Santos había escrito sus «Confesiones», el mismo título que San Agustín, el hijo de Santa Mónica, le dio a su hermosa autobiografía. El hijo de don Rosendo Santos, carpintero, y doña María Betancur, costurera de las que no daba puntada sin dedal, aceptó que el libro estuvo mal planteado pero que de todas formas «sólo escribí sobre cosas ásperas de mi vida¨.
¨Lo bonito de la vida no tiene importancia. El hombre bueno no tiene importancia. El importante es el malo, el que tiene historia», confesó el peripatético Jefe en tono filosófico.
Metió a Dios en la colada y dijo que «quiera él que yo sea de los buenos. Mi idea es ser bueno pero a veces no se puede», nos confesó el Inquieto cuya voz tantos han imitado. «Entre ellos Charles Figueroa, a quien crié en 1941 cuando salió de Puerto Rico. Era un gran artista. No había tenido necesidad de imitarme, aunque agradezco a quienes me imitan».
Insistió: «Creo que Dios cree en mí». No sé por qué la frase me pareció prestada de una del coronel Aurelio Buendía: «Dios es mi copartidario». Y entró en detalles: «Lo digo porque siempre me ha ayudado y he tenido fe en él para pedirle cosas.

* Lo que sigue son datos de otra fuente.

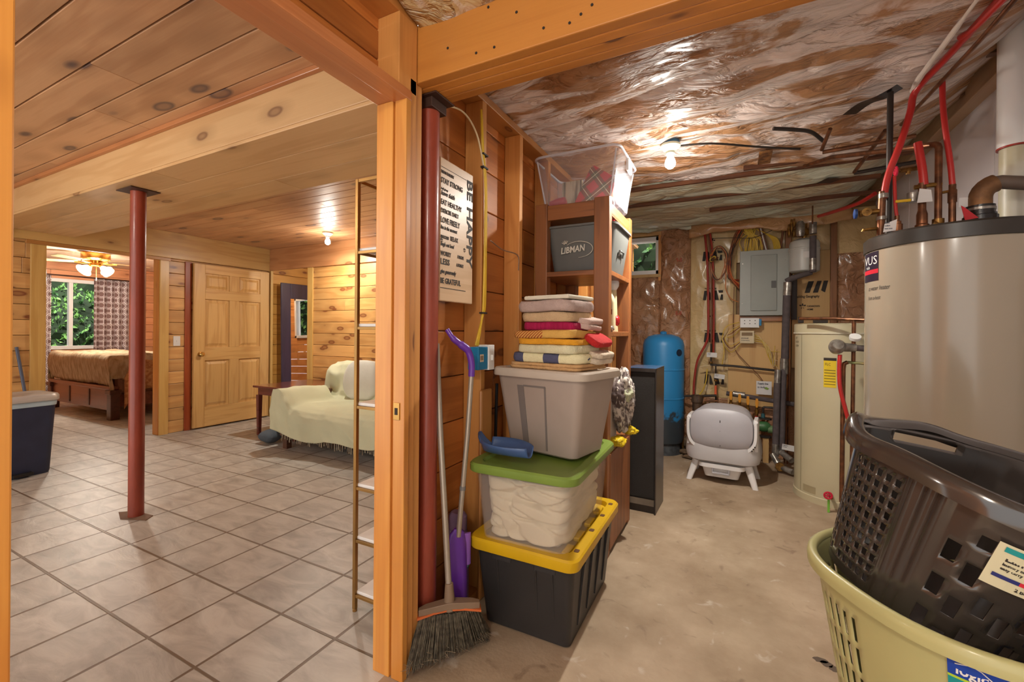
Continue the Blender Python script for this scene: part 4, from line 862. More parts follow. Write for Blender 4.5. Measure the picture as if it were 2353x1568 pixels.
for y in (-.24, -.10, .05, .19):
    q = MB(); q.box(.155, y-.045, .360, .185, y+.035, .378); q.build('lid_rib', YLID, t, .005)
for cx_ in (-.09, .10): q = MB(); q.loft([rr(.09, .012, .004, z, cx=cx_, cy=-.312) for z in (.30, .325)]); q.build('latch', CHAR, t)
CLEAR = mat('clear_tote_plastic', (226, 214, 204), rough=.18, var=.02, alpha=.12); GLID = mat('green_plastic', (122, 146, 62), rough=.38, var=.06)
t = thing('storage_tote', 'clear tote full of bedding under a green lid in the middle of the stack', 'tote', (-.752, 1.845, .362), R(1))
tub(.375, .57, .425, .62, .298, .05, .05, t=.0025).build('body', CLEAR, t)
lid(.475, .66, .036, .06, rim=.03, dip=.012).build('lid', GLID, t, loc=(0, 0, .292))
def quiltbag():
    q = MB(); rings = []
    for k in range(41):
        f = k/40; z = .012+.262*f; w = .345+.035*f; d = .53+.035*f; base = even(rr(w, d, .06, z, n=8), 140)
        s = 1 if 0 < k < 40 else .9; out = []
        for v in base:
            a = math.atan2(v.y, v.x)
            n1 = abs(noise.noise(Vector((v.x*4.5, v.y*4.5, v.z*9)))); n2 = abs(noise.noise(Vector((v.x*3+7, v.y*3, v.z*15+v.x*5)))); n3 = noise.noise(Vector((v.x*8, v.y*8, v.z*8+3)))
            kx = .99-.10*max(0, 1-n1/.10)-.07*max(0, 1-n2/.10)-.05*abs(n3)
            out.append(Vector((v.x*kx*s, v.y*kx*s, v.z)))
        rings.append(out)
    return q.loft(rings)
o = quiltbag().build('comforter', mat('cream_bedding', (214, 200, 172), rough=.9, var=.05, bump=.4, bscale=20), None, sub=1, loc=(-.752, 1.845, .362)); o.rotation_euler.z = R(1)
tag(o, 'cream comforter stuffed inside the clear green lidded tote', 'bedding')
# grey tote on top
GRT = mat('taupe_tote', (164, 148, 136), rough=.45, var=.04); GRD = mat('taupe_tote_groove', (120, 110, 104), rough=.55, var=.04)
t = thing('storage_tote', 'grey tote with a pale lid on top of the stack under the towels', 'tote', (-.730, 1.885, .692), R(-12))
tub(.355, .25, .46, .335, .345, .03, .045).build('body', GRT, t)
lid(.50, .375, .036, .06, rim=.03, dip=.008).build('lid', mat('pale_grey_lid', (196, 182, 166), rough=.45, var=.04), t, loc=(0, 0, .338))
q = MB()
def slat(x0, x1, b0, b1, z0, z1):
    y = lambda z: -(.125+.0425*z/.345)-.0022
    q.add([(x0, y(z0), z0), (x1, y(z0), z0), (b1, y(z1), z1), (b0, y(z1), z1), (x0, y(z0)+.004, z0), (x1, y(z0)+.004, z0), (b1, y(z1)+.004, z1), (b0, y(z1)+.004, z1)], [(0, 1, 2, 3), (7, 6, 5, 4), (0, 4, 5, 1), (1, 5, 6, 2), (2, 6, 7, 3), (3, 7, 4, 0)])
for a_ in ((-.085, -.055, -.10, -.065, .02, .30), (.035, .043, .045, .053, .02, .30), (-.065, .05, -.066, .052, .295, .303)): q = MB(); slat(*a_); q.build('side_groove', GRD, t)
# small blue dustpan lying on the green lid
t = thing('hand_dustpan', 'blue hand dustpan lying upturned on the green lid', 'dustpan', (-.835, 1.635, .695), R(-14))
BLU = mat('slate_blue_plastic', (72, 98, 142), rough=.35, var=.06)
def pan(u, v):
    x = -.12+.24*u; a = v*2-1
    w = .075*(math.sin(math.pi*min(1, max(0, u*.86+.10)))**.6)
    z = .004+.055*abs(a)**3*(.5+.5*(1-u*.5))+.015*u
    return (x, a*w-.02, z+.010)
sheet('pan', BLU, pan, 30, 16, t, solid=.004)
q = MB(); q.loft([[Vector((x, y*w-.02+o2, z+z2)) for y, z2 in ((-1, 0), (1, 0), (.8, .012), (-.8, .012))] for x, w, z, o2 in ((-.115, .03, .035, 0), (-.14, .026, .05, .0), (-.165, .022, .062, .01), (-.185, .012, .075, .02))]); q.build('handle', BLU, t, .004)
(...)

No quiero nada del otro mundo. Sólo cosas chiquitas. Lo que más quiero es tenerlo a él a mi lado».
Me dio la impresión de que lo tenía sin cuidado no haber sido feliz, como Borges. «No he llegado a ser completamente feliz porque voy de carrerita», comentó Santos quien reconoció que sus diez matrimonios fracasaron “por culpa mía, claro». Su condición de trotamundos le impidió dedicarse a la dialéctica del pañal y a los llantos interpretados por los locos bajitos que contribuyó a hacer.
Santos le dio mate al whisky puro que quedaba en su diestra mano que exhibía un tic de tanto empinar el codo. «Adiós, chicos», nos dijo al final.
La leyenda que canta desapareció por una puerta lateral del Estadio y se perdió en los recovecos de la ciudad, de regreso a la soledad de cinco estrellas del Hotel Tequendama a rumiar sus años bien vividos. Y mejor cantados. En recuerdo del Anacobero debajo de mi mesita de noche reposa la foto que me hice tomar con el viejo que hizo grande a la eterna Sonora Matancera. Y al revés, claro.